It seems like every where you turn someone is expressing an opinion about limiting screen time for children and how bad screens are for children. People are letting YouTube babysit their kids. Everyone wants to talk about the effects that it has on children, but what about the adults?? Have you been to a restaurant lately? Next time you go, take a look around and count how many people are on their phones. How many times does that person pick up their phone during the course of the meal? If you think that screen time is not affecting you as an adult, you’re wrong!
First of all, it’s addicting and I don’t use that word lightly. Every time you get a like or a comment or a notification you have a little dopamine hit going off in your brain which is why you keep picking it up and keep picking it up to see who liked it, how many people liked it, etc. What is dopamine you might ask? It’s a pleasure sensor that goes off in your brain, similar to when people are on drugs and that’s the thing that makes them keep doing drugs despite the risks because they are craving that pleasure sensor hit.
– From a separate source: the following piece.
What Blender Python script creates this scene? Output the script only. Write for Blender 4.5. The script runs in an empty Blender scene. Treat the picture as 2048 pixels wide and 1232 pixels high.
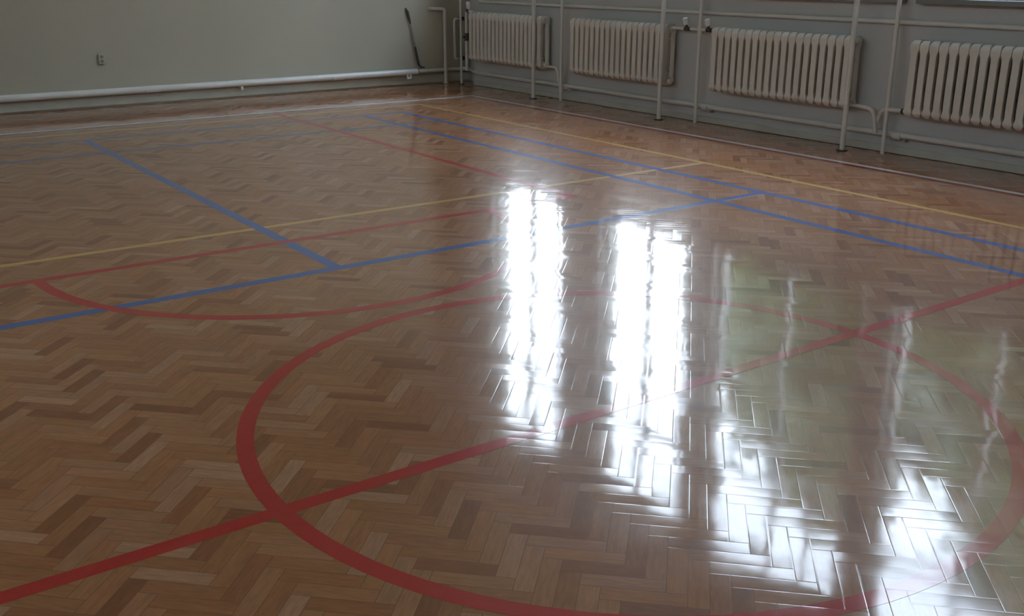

Secondly, have you ever looked at someone on Facebook or Instagram and thought, man their life looks perfect. They have the perfect husband, the perfect kids, the perfect house, the perfect job, the perfect body, and so on and so on. BULLSHIT! Pardon my language because I know my Mama reads this blog but sometimes you need a strong word to express just how strongly you feel about something. Sorry, Mama! I’m telling you guys, you are not seeing the whole picture! You are not seeing the pile of laundry in the corner that was cropped out of that photo. You are not seeing the credit card debt as a result of that dream vacation. You are not seeing those perfect kids being sassy and talking back. The thing is, you can’t blame people for posting the good things because that’s what we want the world to see, that’s what we want to remember. No one wants to post a picture of their sink full of dishes. Of course not! They want to post the picture of a perfectly clean kitchen with a candle burning on the counter. The problem is not that people want to post the good things. The problem is that we have convinced ourselves that because we only see the good that the bad doesn’t exist and it’s just not the case!!
The third thing is that screen time for adults is a time drain. You think you don’t have time to do an excercise video in your living room for 30 minutes? Check that handy screen time feature in your settings to see how much time a day you average on your phone and then come back and give me that excuse. I can say this because I am one of the worst!! I am telling you right now, my name is Sarah and I’m addicted to my phone. The first step is admitting you have a problem right?!? My screen time average was 3 hours and 23 minutes PER DAY last week and that was with me making a conscious effort to spend less time on social media. It’s hard for me to admit that to you but my whole point in this blog is making myself transparent and holding myself accountable so if I’m going to tell you that your screen time is a problem I’m going to be real with you and show you my flaws first. I am trying something new and I want to challenge you to try it with me. I am making a rule that I will not be on my phone at all for the first 30 minutes after I wake up other than to turn my alarm off. My hope is that this will help me break that habit of waking up and immediately looking for my phone. The next thing I want to challenge myself and you to do if you have children is to schedule time to put your phone in another room and to not touch it at all during that time. So my goal is to have my phone put away from the time that I pick Harrison up from school until the time that he goes to bed so that I can be more present and active with him. Your time frame doesn’t have to be that long but try scheduling an hour or two per day when you’re with your family to not touch your phone. I think we will all find that we have a lot more time for the things that we’ve been making excuses not to do. Try it with me!